Alderman Johnston further inquired whether the Aldermen (Berry, Mullins and Seaborn) sitting on the hydro boards can discuss with the rest of Council what happens in the companies whose boards they sit on.  The Mayor went on to explain that due to “fiduciary responsibility to the corporations” (the hydro companies) as such that business decisions should not be disclosed.  He further continued on to say that the Town has benefited from the current setup of hydro to the tune of $8 million.

Fair enough… but the real question is, if all is great financially and the “imaginary” competition does not exist, why not open the books and be transparent with the numbers.  Does the public think there was potential for more money to be made, but science-fair projects like the Biodigester and the CoGen turbines sitting on the lawn at Town Hall skimmed off that potential extra profit?  Show us the books, prove us wrong… or right.

After a long-winded explanation of hydro as Mayor Bentley sees it, Alderman Kadwell followed up with a thoughtful point on how members of Council (not on any of the boards) are to answer questions that constituents have about hydro.  He further asked how (and we still have not figured out even through research) Mr.
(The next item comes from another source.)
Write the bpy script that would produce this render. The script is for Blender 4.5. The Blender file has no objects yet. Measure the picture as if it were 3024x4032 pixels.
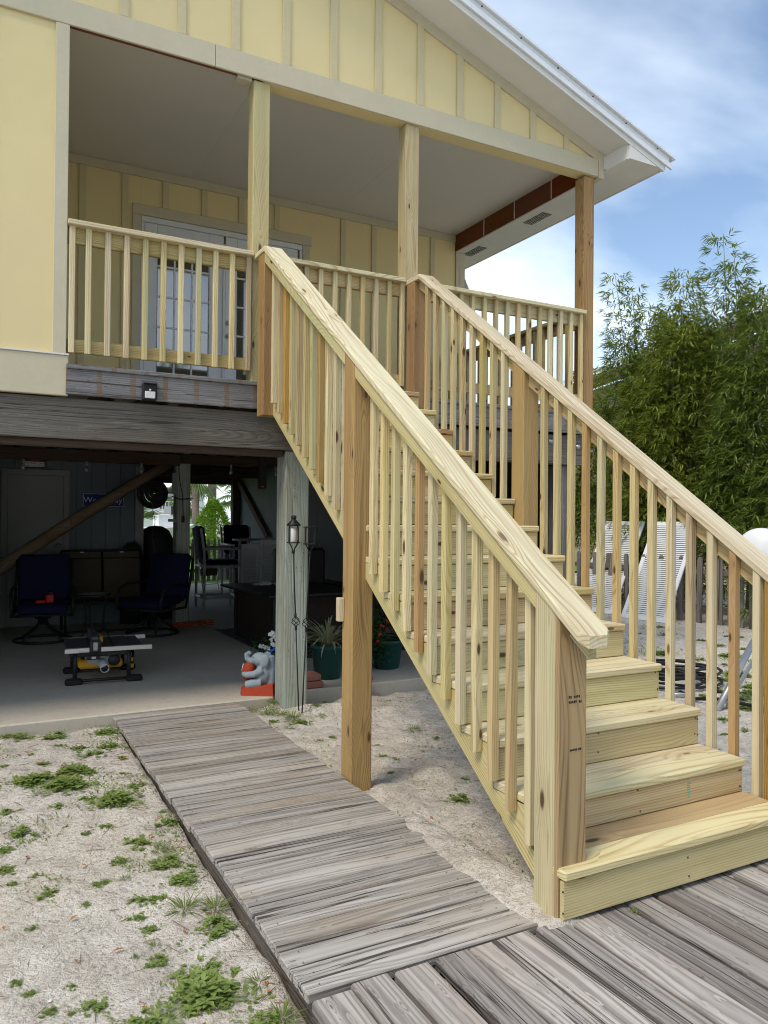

Brandt apparently became the “shareholder’s representative’ without a proper vote before Council.

The flawed logic of the CAO being head of the corporation and thus the shareholder representative is once again put forth by Mayor Bentley, but can not explain the “sequence of events” and deflects the question.  What followed was an *interesting* to say the least, exchange between Alderman Kadwell and Mayor Bentley.  The clip is a little long, but should be viewed entirely to give context.

Based on this author’s professional training and experience at assessing verbal and non-verbal behaviour, all that can be said is that the rather defensive posture of the Mayor is telling.   Further resorting to an ad hominem attack on Alderman Kadwell, accusing him of wanting to sell hydro (he just wants a business valuation) shows that line of inquiry is getting into a very sensitive area.
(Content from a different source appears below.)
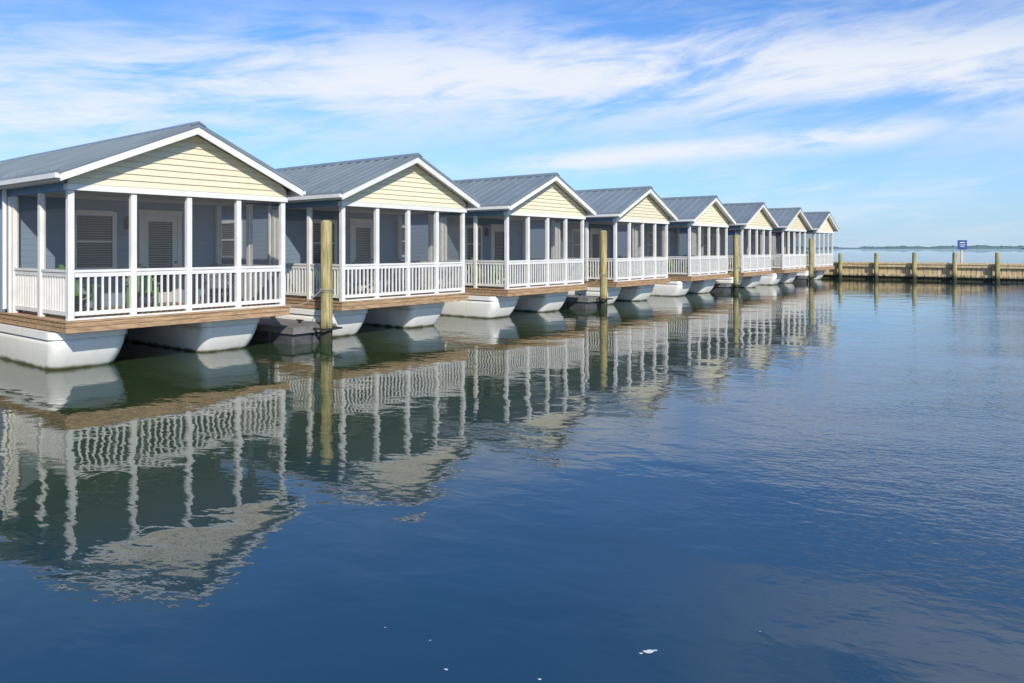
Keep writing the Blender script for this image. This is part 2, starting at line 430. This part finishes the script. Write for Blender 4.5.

Now if you think this secrecy surrounding the Town’s hydro companies is “normal”, you only need to look to look to our neighbouring municipalities to see how things should be done.  A quick search in a popular search engine for “Niagara On The Lake Hydro Report” should turn up detailed hydro financial statements, made public by NOTL to residents.  Further, if you dig a little deeper and look at Welland you can find their 2016 hydro Shareholder Declaration at this link here.  Since we are on the topic of shareholder representatives and AGMs, lets took a look at what Welland says:

Wow!  Welland really has its act together.  They explicitly state the assignment of a “shareholder representative” (which is an unknown “sequence of events” in Grimsby ) and a very strong stipulation that Board of Directors meetings are open to the public.  No secrets there apparently.

Now turning our eye back to Grimsby, for the astute observers out there did you notice anything missing from the hydro discussion clips (and no we did not edit them out)?

Give up?  Alderman Berry, Mullins or Seaborn who all sit on hydro boards had *nothing* to say about these matters… not a peep and not a concern.  In fact it is notable that Alderman Berry was slouching in his chair, if not sleeping, in the least showing through his body language little interest in the majority of these discussions.  Their collective silence and lack of input on a big issue like hydro and the financials speaks volumes about how this “veil of secrecy” over hydro will continue should voters blindly return them to Town Hall.

If municipalities like NOTL and Welland can run an open and transparent hydro enterprise, why can’t Grimsby?  Is there something to hide?  These are questions you should ask yourself when deciding on who to cast your ballot for.  A special “tip of the hat” goes out to Aldermen Kadwell and Johnston for their pursuit of trying to get true disclosure from our Town’s “secret” and mismanaged hydro assets.